Remember that an investment strategy is simply the actions you plan on taking to help you reach your investment goals – that’s really are there is to it.
Investors need to get rid of the notion that complexity is the outcome of improvement because that isn’t true at all when it comes to investing. Sometimes, cutting down on inefficiencies and reducing complexity is a sign of progress.
Let’s say one of your current strategies involves you looking at a minimum of 30 prospective investments in a specific industry in hopes of finding at least one to pursue. However, your recent experience has demonstrated that you don’t need to exceed 15 prospects before finding one worth investigating further.
So, you re-adjust the number of prospects you analyze down to 15. By reducing your workload, you still end up achieving your desired outcome.
Or imagine that one of your strategies is to invest in a minimum of at least ten different industries. However, you find that of the ten industries you currently have money in, only four are posting superior returns, while the other six aren’t really contributing to your portfolio.
It would only make sense to divest from the six laggards and focus on the four standouts.
Improving an investment strategy doesn’t mean you need to add more layers. Sometimes, cutting down is more effective than building up.
Complexity Does Not Mean Increased Efficacy
No matter what your specific investment strategies are, at the end of the day all that matters is that they work.
You can spend all the time you want crafting intricately designed strategies, but none of that effort will matter if these strategies don’t help you advance towards your investment goals.
Just because you add more complexity to a strategy doesn’t necessarily mean it will work better than its previous, simpler version. In fact, because your strategy has so many elements to it, it may be more prone to error – it’s very difficult to keep track of several parts all at once and to pinpoint a specific source of error.
In engineering, one of the things you want to avoid is overdesigning something. Not only does overdesign result in significantly higher costs, but the expected outcome may not justify the amount of time, effort, money, and energy put into this over-the-top design.
Is a cutting-edge distillation column or reactor truly necessary if simpler versions still get the job done in a safe, efficient, and economical manner? A skilled engineer knows increased complexity is sometimes unavoidable, but will do everything they can to avoid adding more complexity if they don’t need to.
If a simple investment strategy works, and there’s no compelling reason to dramatically change it, then don’t. There are other, less stressful ways to waste your time than complicating an investment strategy that doesn’t need to be changed.
Before you plan on adding more layers of complexity to your investment strategies, ask yourself if what you’re doing will result in a more effective strategy – if your answer to this question is “no”, then you’re simply wasting your time.
Wrapping Up
The purpose of an investment strategy is simple – they are the specific actions an investor intends on taking to help them reach their investment goals.
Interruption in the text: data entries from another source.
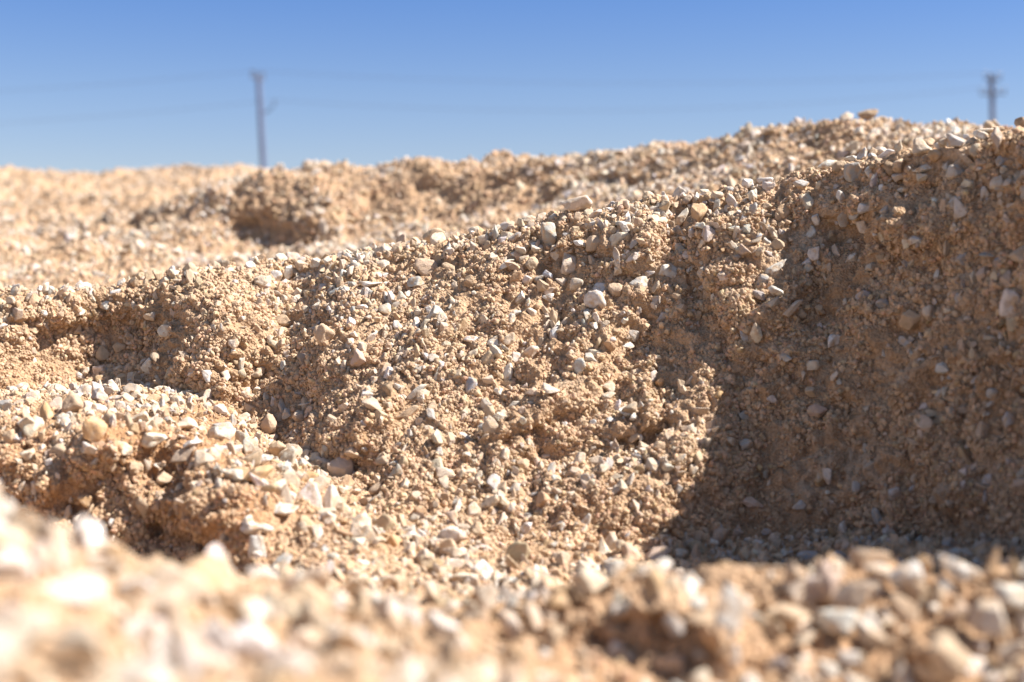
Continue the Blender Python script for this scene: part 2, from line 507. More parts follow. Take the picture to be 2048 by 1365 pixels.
flatness = np.clip((N0[..., 2] - .62) / .3, 0, 1) * .7 + np.clip((NS[..., 2] - .6) / .35, 0, 1) * .3
Nsm = N0[..., 2]
patch = np.clip(noise3(P, .16, 21) * 1.4 + .75, .12, 1.6)
patch2 = np.clip(noise3(P, .07, 22) * 1.8 + noise3(P, .025, 23) * 1.2 + .5, .03, 1.8)
crest = np.exp(-((SEGG - 8.95) / .5) ** 2)
lodw = 1 / np.clip(DEP / 1.9, .55, None) ** 1.5
base_w = INF * (VIS * .95 + .05)

def spread(name, label, shapes, weight, cover, size, sig, lo, hi, probs, seed, dk=2.0, kmax=2.4, sink=.15, soil=False, big=1.0):
    """Scatter until the weighted area is covered: cover is the share hidden by stones of the mean size."""
    area = (A * weight[:-1, :-1])
    big = big * np.ones_like(DEP)
    dens = weight / np.clip(np.clip(DEP / dk, .9, kmax) * size * big, 1e-4, None) ** 2
    n = int((A * dens[:-1, :-1]).sum() * cover)
    p, nn, a, b = sample(n, dens, seed)
    r = np.random.default_rng(seed + 1)
    s = np.clip(r.lognormal(math.log(size), sig, n), lo, hi) * np.clip(DEP[a, b] / dk, .9, kmax) * big[a, b]
    if soil:
        oc = OCHRE[a, b][:, None]
        c = (np.array([.565, .398, .258]) * (1 - oc) + np.array([.52, .33, .195]) * oc) * (1 + r.normal(0, .17, (n, 1))) * (1 + r.normal(0, .03, (n, 3)))
        t = np.concatenate([np.clip(c, .05, .8), np.ones((n, 1))], 1)
    else:
        t = tints(n, seed + 2, probs)
    print(name, n, flush=True)
    sz = np.repeat(s[:, None], 3, 1) * r.uniform(.8, 1.2, (n, 3))
    return instancer(name, label, shapes, p + nn * s[:, None] * sink, nn, sz, t, seed + 3)


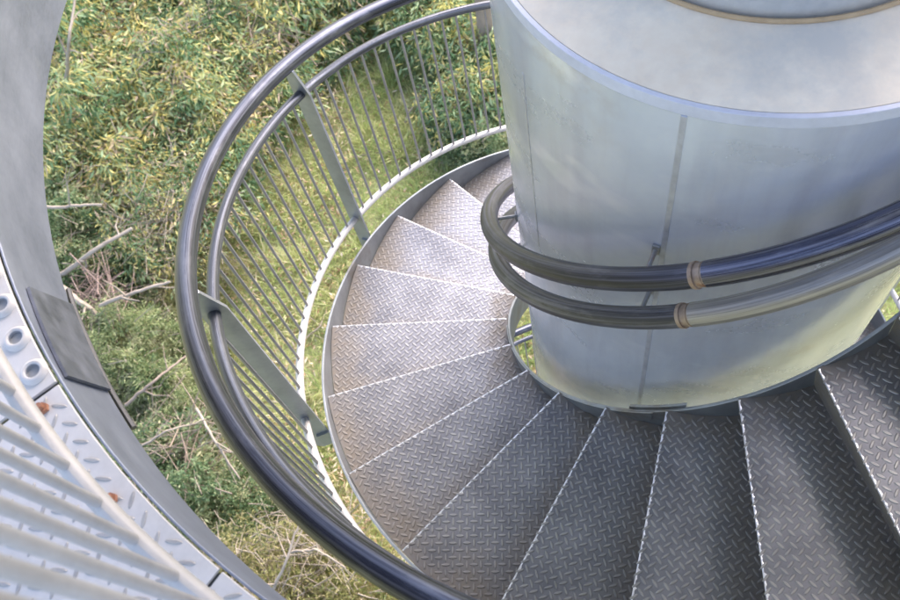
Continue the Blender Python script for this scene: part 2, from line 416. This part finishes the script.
# ------------------------------------------------------------------ the two inner handrails round the column
def inner(name, label, kz, kr, am, mA, mB, az_br):
    t = thing(name, label, 'handrail', (0, 0, 0), 'inner handrails round the column')
    def zf(a):
        f = lambda u: kz[0] + kz[1] * u + kz[2] * u * u + kz[3] * u ** 3
        u = (a - 250) / 90; lo, hi = -1.35, .95
        if u < lo: return f(lo) + (u - lo) * .757
        if u > hi: return f(hi) + (u - hi) * .757
        return f(u)
    def rf(a):
        u = min(max((a - 250) / 90, -1.35), .95); return kr[0] + kr[1] * u + kr[2] * u * u
    def path(a0, a1, st=2.0):
        A = np.linspace(a0, a1, max(3, int((a1 - a0) / st) + 1))
        return [(rf(x) * math.cos(x * D), rf(x) * math.sin(x * D), zf(x)) for x in A]
    g = .85
    MB().tube(path(AB + 15, am - g), .0246, 20).build('pipe', mA, t)
    MB().tube(path(am + g, 430), .0250, 20).build('pipe', mB, t)
    cb = MB().tube(path(am - g - .1, am + g + .1, .5), .0228, 18)
    cb.tube(path(am - g - .35, am - g + .25, .2), .0264, 18)
    cb.tube(path(am + .25, am + .55, .2), .0240, 18)
    cb.build('collar', M['collar'], t)
    for a in az_br:
        c, s_ = math.cos(a * D), math.sin(a * D); z = zf(a); r = rf(a)
        b_ = MB().tube([(RC * c, RC * s_, z - .006), ((r - .02) * c, (r - .02) * s_, z - .006), (r * c, r * s_, z - .004)], .005, 10)
        b_.ring(bevel_prof(RC + .0005, RC + .006, z - .022, z + .010), a - .8, a + .8, 4)
        b_.build('bracket', M['bracket'], t)
    return t, zf
BR = [262.0 - 60 * i for i in range(0, 14)] + [322.0, 382.0]
inner('inner_handrail', 'upper of the two inner handrails, dark polished pipe with a worn collar, circling the column', (1.56145, .73363, -.16379, -.06792), (.59202, .00281, .00814), 272.0, M['inner_loop'], M['inner_dark'], BR)
il, zil = inner('inner_handrail', 'lower of the two inner handrails, dull grey pipe with a rusty collar, circling the column', (1.38662, .7578, -.09517, -.04344), (.59229, .01052, .00438), 271.4, M['inner_mid'], M['inner_dull'], BR)
a = 263.8; c, s_ = math.cos(a * D), math.sin(a * D); zz = zil(a) - .028
MB().tube([(.585 * c, .585 * s_, zz + .01), (.59 * c, .59 * s_, zz - .004)], .010, 8).build('rusty_bolt', M['rust'], il)

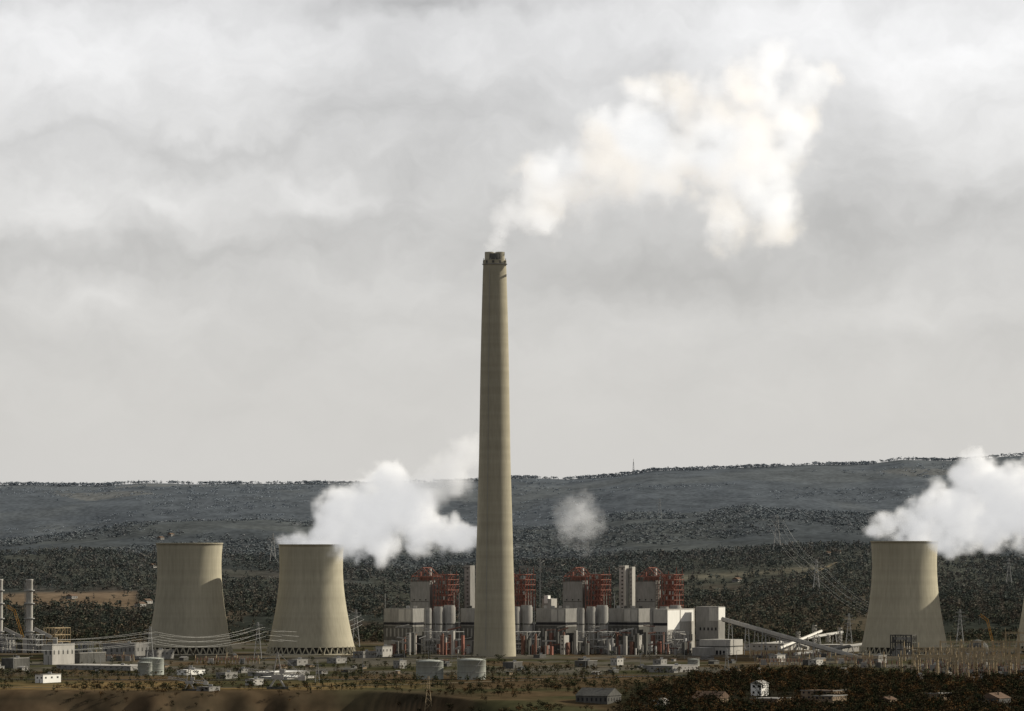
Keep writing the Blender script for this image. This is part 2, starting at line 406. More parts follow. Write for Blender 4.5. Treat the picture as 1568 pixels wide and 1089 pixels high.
# ---------------- power station ----------------
PS=empty('power_station',(X(850,4150),4150,0))
def unit(px,idx,end=False):
    b=B()
    R=rbox(b,px,px+30,px+38,889,1000,4190,'grey','dgrey',z0=-1)
    panel(b,R,'L',0,1,.985,1.0,'dgrey'); 
    for u in (.2,.5,.8): panel(b,R,'L',u-.03,u+.03,.72,.74,'dark')
    panel(b,R,'L',.05,.95,.70,.71,'dgrey')
    C,e1,e2,wl,wr=corners(px+2,px+34,px+46,4188); zt=Zp(889,4188)
    def Q(u,v,z): q=C+e1*(wl*u)+e2*(wr*v); return (q.x,q.y,z)
    for v in (0,.5,1):
        b.beam(Q(0,v,zt+3),Q(.45,v,zt+12),.55,'red'); b.beam(Q(.45,v,zt+12),Q(1,v,zt+4),.55,'red')
        for u in (0,.22,.45,.7,1): b.beam(Q(u,v,zt-1),Q(u,v,zt+4+8*(1-abs(u-.45)/.55)),.45,'red')
        b.beam(Q(0,v,zt+3.5),Q(1,v,zt+3.5),.6,'red')
    for u in (0,.45,1): b.beam(Q(u,0,zt+4+(8 if u==.45 else 0)),Q(u,1,zt+4+(8 if u==.45 else 0)),.5,'red')
    q=C+e1*wl*.45+e2*wr*.5; b.box((q.x,q.y,zt+2),(wl*.26,4,2.0),'rust')
    b.rev((q.x+3,q.y),[(1.2,zt),(1.2,zt+11),(.9,zt+11.1)],'lgrey',12)
    b.rev((q.x-6,q.y),[(.8,zt),(.8,zt+8),(.6,zt+8.1)],'red',10)
    frame(b,px+35,px+58,px+74,880,935,4175,7,5,4,'red',.55,['rust','dgrey','lgrey','grey','dgrey'])
    for u in (38,50,62,71):
        hh=random.uniform(868,876); xx=X(px+u,4185); b.beam((xx,4188,Zp(882,4185)),(xx,4188,Zp(hh,4185)),.6,random.choice(['red','lgrey','red']))
    R=rbox(b,px+40,px+56,px+68,908,1000,4200,'dgrey',z0=-1)
    R=rbox(b,px-41,px+4,px+24,932,1000,4120,'grey','dgrey',z0=-1)
    for i in range(4):
        panel(b,R,'L',.04+i*.24,.24+i*.24,.72,.98,'lgrey' if i in (0,1) else 'grey',.2)
    panel(b,R,'L',0,1,.64,.695,'dark',.25); panel(b,R,'R',0,1,.64,.695,'dark',.25)
    panel(b,R,'L',0,1,.30,.62,'dgrey',.22)
    for i in range(7): panel(b,R,'L',.05+i*.135,.10+i*.135,.38,.56,'grey',.5)
    panel(b,R,'L',0,.6,.0,.28,'dgrey',.3); panel(b,R,'R',0,.9,.0,.6,'dgrey',.3)
    for u in (.1,.35,.6,.85): q=R[0]+R[1]*R[3]*u+R[2]*R[4]*.4; b.box((q.x,q.y,R[6]+1.0),(1.6,1.6,1.3),random.choice(['lgrey','dgrey','steel']))
    for i,u in enumerate((27,43,60)):
        c=(X(px+u,4105+i*6),4105+i*6); rr=(3.6,4.4,5.6)[i]
        b.rev(c,[(rr,0),(rr,Zp(934-i*2,4110)),(rr*.9,Zp(933-i*2,4110)),(rr*.88,Zp(931-i*2,4110))],'grey',24)
        b.rev(c,[(rr+.05,26),(rr+.3,26.1),(rr+.3,27),(rr+.05,27.1)],'dgrey',24,cap=False)
        b.beam((c[0]-rr*.5,c[1]-rr,0),(c[0]-rr*.5,c[1]-rr,Zp(935,4110)),.4,'steel')
    frame(b,px+20,px+60,px+82,968,1003,4080,3,6,3,'steel',.4,['dgrey','rust','grey','dgrey'])
    for _ in range(34):
        u=random.uniform(-34,85); yy=random.uniform(972,1002); w=random.uniform(2,8); hh=random.uniform(2,7)
        k=random.choice(['rust','grey','dgrey','lgrey','rust','dgrey','steel','red','dgrey'])
        d=random.uniform(4040,4110); z1=Zp(yy-hh,d)
        z1=max(z1,2); rbox(b,px+u,px+u+w*.6,px+u+w,830-(z1-ZC)*K/d,1000,d,k,z0=-1)
    for _ in range(18):
        u=random.uniform(-35,70); d=4065; z=random.uniform(4,26); b.beam((X(px+u,d),d,z),(X(px+u+random.uniform(8,26),d),d+4,z+random.uniform(-3,3)),random.uniform(.5,1.3),random.choice(['steel','rust','lgrey','grey']))
    R=rbox(b,px-4,px+2,px+9.5,973,1006,4060,'lgrey','grey',z0=-1)
    for v in (.3,.5,.7,.88): panel(b,R,'L',.3,.7,v,v+.06,'dark')
    rbox(b,px-2,px+1,px+4,970,974,4064,'dgrey')
    b.done('boiler_unit_%d'%idx,(X(px,4150),4150,0),PS)
for i,px in enumerate((628,746,862,974)): unit(px,i+1)
b=B()
def stair(x0,xm,x1,yt,d,k='lgrey'):
    R=rbox(b,x0,xm,x1,yt,1000,d,k,'grey',z0=-1)
    for v in np.arange(.5,.97,.045): panel(b,R,'L',.3,.6,v,v+.02,'dgrey')
    panel(b,R,'L',0,1,.972,.98,'dgrey')
stair(948,957,963,866,4205); stair(964,968,973,868,4208); stair(711,720,727,866,4205,'grey')
rbox(b,590,1040,1066,957,1000,4230,'dgrey','dgrey',z0=-1)
R=rbox(b,1001,1022,1067,933,1003,4085,'lgrey','grey',z0=-1)
panel(b,R,'R',0,.44,.55,.97,'white',.2); panel(b,R,'R',.48,.95,.72,.97,'white',.2)
panel(b,R,'R',.5,.95,.5,.7,'lgrey',.2); panel(b,R,'R',.02,.98,.28,.5,'lgrey',.25)
panel(b,R,'L',0,1,.64,.70,'dark'); 
for i in range(8): panel(b,R,'R',.04+i*.12,.09+i*.12,.3,.44,'grey',.5)
panel(b,R,'R',.1,.16,0,.22,'dark',.4); panel(b,R,'R',.6,.72,0,.2,'dark',.4)
for i in range(6): panel(b,R,'L',.05+i*.16,.15+i*.16,.1,.5,'dgrey',.4)
R=rbox(b,1066,1100,1111,929,1003,4110,'grey','lgrey',z0=-1)
panel(b,R,'L',0,.4,.70,.98,'lgrey',.2); panel(b,R,'R',0,1,.72,.98,'white',.2)
for i in range(5): panel(b,R,'L',.08+i*.17,.14+i*.17,.5,.56,'dark',.2)
panel(b,R,'L',0,1,.28,.30,'dgrey',.2)
R=rbox(b,1072,1112,1140,980,1008,4040,'lgrey','lgrey',z0=-1)
panel(b,R,'L',0,1,.55,.62,'dgrey'); panel(b,R,'R',0,1,.55,.62,'dgrey')
for i in range(7): panel(b,R,'L',.05+i*.13,.12+i*.13,.1,.35,'dark',.2)
rbox(b,1060,1080,1096,992,1010,4020,'grey','lgrey',z0=-1)
rbox(b,830,842,853,917,930,4200,'lgrey','white',z0=40)
rbox(b,833,838,843,912,918,4200,'white','white',z0=44)
for px in (827,703,818,590,941): b.beam((X(px,4170),4170,0),(X(px,4170),4170,Zp(random.uniform(900,915) if px!=827 else 850,4170)),.7,'steel')
b.done('turbine_hall',(X(1030,4100),4100,0),PS)

# ---------------- conveyors ----------------
def conveyor(p0,p1,nsup=6,w=3.2,k='lgrey'):
    (x0,y0,d0),(x1,y1,d1)=p0,p1
    A=Vector((X(x0,d0),d0,Zp(y0,d0))); E=Vector((X(x1,d1),d1,Zp(y1,d1)))
    b=B(); b.beam(A,E,w,k)
    dd=(E-A); side=dd.cross(Vector((0,0,1))).normalized()
    b.beam(A+Vector((0,0,w*.5+.2)),E+Vector((0,0,w*.5+.2)),w*.3,'lgrey')
    b.beam(A-Vector((0,0,w*.5+.5)),E-Vector((0,0,w*.5+.5)),.8,'dgrey')
    for i in range(nsup):
        q=A+dd*((i+.5)/nsup)
        if q.z<4: continue
        for s in (-1,1):
            b.beam((q+side*s*3).to_tuple()[:2]+(0,),q+side*s*1.2,.6,'steel')
        for h in np.arange(4,q.z-2,6):
            f=h/q.z; s0=3-(1.8*f); b.beam((q.x-side.x*s0,q.y-side.y*s0,h),(q.x+side.x*s0,q.y+side.y*s0,h+3),.3,'steel')
    b.done('conveyor_gallery',(A.x,A.y,0))
conveyor((1106,948,4100),(1318,1008,3880),8,2.6,'lgrey')
conveyor((1140,992,4300),(1290,968,4420),6,1.8,'white')
conveyor((1150,962,4350),(1235,992,4200),5,1.6,'grey')
conveyor((1195,992,4150),(1258,966,4300),4,1.6,'white')
conveyor((1215,1002,3950),(1330,985,4150),6,1.5,'steel')
b=B(); d=4330
for px,yt in ((1247,958),(1286,962),(1268,972),(1222,968)):
    frame(b,px-3,px+1,px+4,yt,985,d,5,1,1,'lgrey',.5,['lgrey'])
b.done('transfer_tower',(X(1255,d),d,0))

# ---------------- sheds ----------------
def shed(x0,xm,x1,yt,yb,k='white',roof='lgrey',pitched=False,name='industrial_building',base=None):
    d=D(yb); zb=0
    b=B(); R=rbox(b,x0,xm,x1,yt,yb,d,k,roof,z0=-2.5)
    C,e1,e2,wl,wr,_,z1=R; h=z1; R=(C,e1,e2,wl,wr,0,z1)
    if pitched:
        rz=min(wl,wr)*.22; o=.5
        P=[C-e1*o-e2*o,C-e1*o+e2*(wr+o),C+e1*(wl+o)+e2*(wr+o),C+e1*(wl+o)-e2*o]
        m0=(P[0]+P[1])/2; m1=(P[2]+P[3])/2
        vs=[(q.x,q.y,z1+.01) for q in P]+[(m0.x,m0.y,z1+rz),(m1.x,m1.y,z1+rz)]
        b.add(vs,[[0,4,5,3],[1,2,5,4],[0,1,4],[2,3,5]],roof)
    else:
        panel(b,R,'L',-.01,1.01,.94,1.03,'grey',.25); panel(b,R,'R',-.01,1.01,.94,1.03,'grey',.25)
        q=C+e1*wl*.3+e2*wr*.5; b.box((q.x,q.y,z1+.7),(1.3,1.3,.8),'steel')
    nL=max(2,int(wl/5)); nR=max(2,int(wr/6))
    for i in range(nL): panel(b,R,'L',(i+.25)/nL,(i+.6)/nL,.5,.72,'dgrey',.06)
    for i in range(nR): panel(b,R,'R',(i+.3)/nR,(i+.6)/nR,.5,.72,'dgrey',.06)
    panel(b,R,'L',.42,.5,.0,.42,'dgrey',.08)
    b.done(name,(C.x,C.y,0))
for a in [(66,80,109,987,1018,'lgrey','grey'),(156,183,222,986,1011,'grey','lgrey'),(110,122,156,1000,1016,'dgrey','grey'),(222,232,262,996,1010,'grey','grey'),
          (53,66,89,1033,1046,'white','lgrey'),(270,286,311,1026,1034,'white','white'),(378,420,470,1030,1036,'grey','white'),(330,345,362,1030,1040,'grey','grey'),
          (1143,1200,1245,986,997,'lgrey','lgrey'),(1245,1290,1320,988,999,'grey','lgrey'),(1180,1190,1204,1003,1014,'lgrey','white'),(1238,1250,1262,1010,1019,'lgrey','white'),
          (540,556,575,998,1008,'grey','lgrey'),(575,585,600,990,1006,'lgrey','grey'),(500,515,530,1008,1016,'grey','grey'),(1,20,40,1008,1024,'dgrey','grey'),
          (1000,1012,1022,1010,1020,'grey','lgrey'),(880,900,915,1012,1022,'dgrey','grey'),(935,945,955,1008,1019,'lgrey','grey'),(770,786,800,1014,1024,'dgrey','grey'),
          (1330,1345,1360,1004,1016,'grey','grey'),(602,612,622,1012,1024,'grey','grey'),(375,388,402,1040,1050,'lgrey','white'),(300,320,335,1052,1058,'grey','grey'),
          (440,455,470,1010,1020,'grey','lgrey'),(985,1030,1072,1020,1030,'grey','grey')]:
    shed(*a)
shed(80,200,238,1020,1027,'grey','lgrey'); shed(395,440,478,1037,1041,'lgrey','white')
for i in range(52):
    x=random.uniform(-20,1330); w=random.uniform(7,22); yb=random.uniform(1006,1034); 
    if 700<x<800 and yb<1012: continue
    hh=random.uniform(2.5,6)
    shed(x,x+w*.5,x+w,yb-hh,yb,random.choice(['grey','dgrey','brick','grey','dgrey']),random.choice(['grey','tile','dgrey','dgrey']),random.random()<.5)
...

Your investment strategies will no doubt change over time, but does that mean they will naturally grow more complex? Not necessarily. Complexity isn’t always a sign of progress, and this is especially true in investing.
Sometimes, cutting down on inefficiencies and reducing layers of complexity are more effective ways to improve a strategy.
At the end of the day, all that matters is that your investment strategies work, no matter how simple or complex they are.